#### Required task
Skip the pictures. Set down, word for word, the lines from the start of the material up to and including the line with "m2 = MB(); m2.box(a, c, .24, .3, (z0+z1)/2-.04, (z0+z1)/2+.04);".
===== Source material
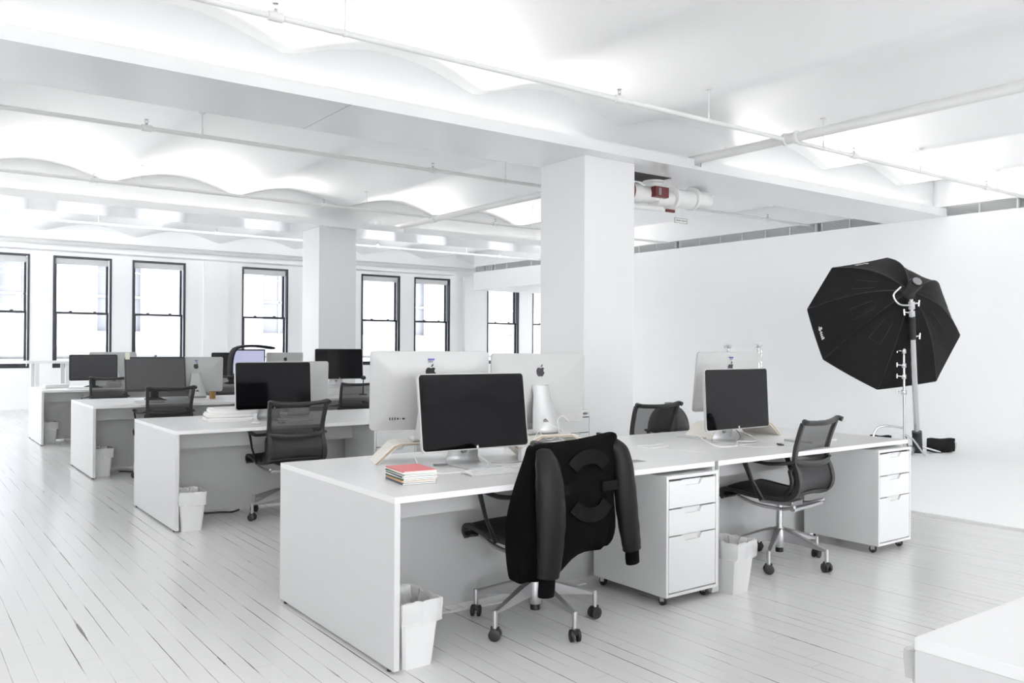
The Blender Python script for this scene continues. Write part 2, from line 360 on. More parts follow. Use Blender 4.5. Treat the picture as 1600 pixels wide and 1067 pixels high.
# building across the street
fb = thing('building', 'pale stone building across the street seen through the windows', 'building', (16, 33, -8))
FW = []
for fl in range(5):
    for k in range(16): FW.append((-22+k*3.0, -22+k*3.0+1.5, 1.4+fl*4.2, 3.9+fl*4.2))
b = MB(); xsx = sorted({-26., 28.}); b.box(-26, 28, .5, 1.5, 0, 24)
for fl in range(6):
    z0 = (fl-1)*4.2+3.9 if fl else 0; z1 = 1.4+fl*4.2 if fl < 5 else 24
    b.box(-26, 28, 0, .5, z0, z1)
for fl in range(5):
    cur = -26
    for k in range(16): b.box(cur, -22+k*3.0, 0, .5, 1.4+fl*4.2, 3.9+fl*4.2); cur = -22+k*3.0+1.5
    b.box(cur, 28, 0, .5, 1.4+fl*4.2, 3.9+fl*4.2)
b.build('wall', 'facade', fb)
b = MB()
for fl in range(5): b.box(-26, 28, -.3, 0, .55+fl*4.2, .8+fl*4.2); b.box(-26, 28, -.15, 0, .3+fl*4.2, .45+fl*4.2)
b.build('cornice', 'cornice', fb, .04)
for (a, c, z0, z1) in FW[16:64]:
    m_ = MB(); m_.box(a, c, .3, .4, z0, z1); wq = m_.build('window', 'facglass', fb)
    m2 = MB(); m2.box(a, c, .24, .3, (z0+z1)/2-.04, (z0+z1)/2+.04); m2.box((a+c)/2-.03, (a+c)/2+.03, .24, .3, z0, z1); m2.build('mullion', 'facade', wq)

# ventilation grilles along the top of the studio wall
def grille(y0, y1, label):
    t = thing('ventilation_grille', label, 'vent', (XW+.05, y0, 3.28), 0, 'ventilation grilles above the studio wall')
    L_ = y1-y0
    box('backing', 'lgrey', .036, .046, 0, L_, 0, .145, t)
    b = MB(); b.box(-.01, .03, 0, L_, 0, .012); b.box(-.01, .03, 0, L_, .133, .145); n = 6
    for k in range(n+1): yy = k*(L_-.02)/n; b.box(-.01, .03, yy, yy+.022, .012, .133)
    b.build('frame', 'steel', t)
    b = MB()
    for k in range(9): z = .018+k*.0128; b.box(0, .03, .02, L_-.02, z, z+.0055)
    b.build('slats', 'steel', t)
for (a, c, l) in ((2.2, 5.2, 'pale slatted ventilation grille at the right edge of the photo, above the octagonal softbox'), (5.3, 8.35, 'pale slatted ventilation grille on both sides of the beam where it meets the white wall'), (8.45, 11.5, 'pale slatted ventilation grille right of the near column, between beam and column'), (11.6, 14.6, 'pale slatted ventilation grille reaching behind the near column'), (14.7, 17.8, 'pale slatted ventilation grille on the bulkhead left of the near column'), (17.9, 18.65, 'short slatted ventilation grille at the far end of the bulkhead near the windows')):
    grille(a, c, l)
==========
#### Output for this task
The Blender Python script for this scene continues. Write part 2, from line 360 on. More parts follow. Use Blender 4.5. Treat the picture as 1600 pixels wide and 1067 pixels high.
# building across the street
fb = thing('building', 'pale stone building across the street seen through the windows', 'building', (16, 33, -8))
FW = []
for fl in range(5):
    for k in range(16): FW.append((-22+k*3.0, -22+k*3.0+1.5, 1.4+fl*4.2, 3.9+fl*4.2))
b = MB(); xsx = sorted({-26., 28.}); b.box(-26, 28, .5, 1.5, 0, 24)
for fl in range(6):
    z0 = (fl-1)*4.2+3.9 if fl else 0; z1 = 1.4+fl*4.2 if fl < 5 else 24
    b.box(-26, 28, 0, .5, z0, z1)
for fl in range(5):
    cur = -26
    for k in range(16): b.box(cur, -22+k*3.0, 0, .5, 1.4+fl*4.2, 3.9+fl*4.2); cur = -22+k*3.0+1.5
    b.box(cur, 28, 0, .5, 1.4+fl*4.2, 3.9+fl*4.2)
b.build('wall', 'facade', fb)
b = MB()
for fl in range(5): b.box(-26, 28, -.3, 0, .55+fl*4.2, .8+fl*4.2); b.box(-26, 28, -.15, 0, .3+fl*4.2, .45+fl*4.2)
b.build('cornice', 'cornice', fb, .04)
for (a, c, z0, z1) in FW[16:64]:
    m_ = MB(); m_.box(a, c, .3, .4, z0, z1); wq = m_.build('window', 'facglass', fb)
    m2 = MB(); m2.box(a, c, .24, .3, (z0+z1)/2-.04, (z0+z1)/2+.04); m2.box((a+c)/2-.03, (a+c)/2+.03, .24, .3, z0, z1); m2.build('mullion', 'facade', wq)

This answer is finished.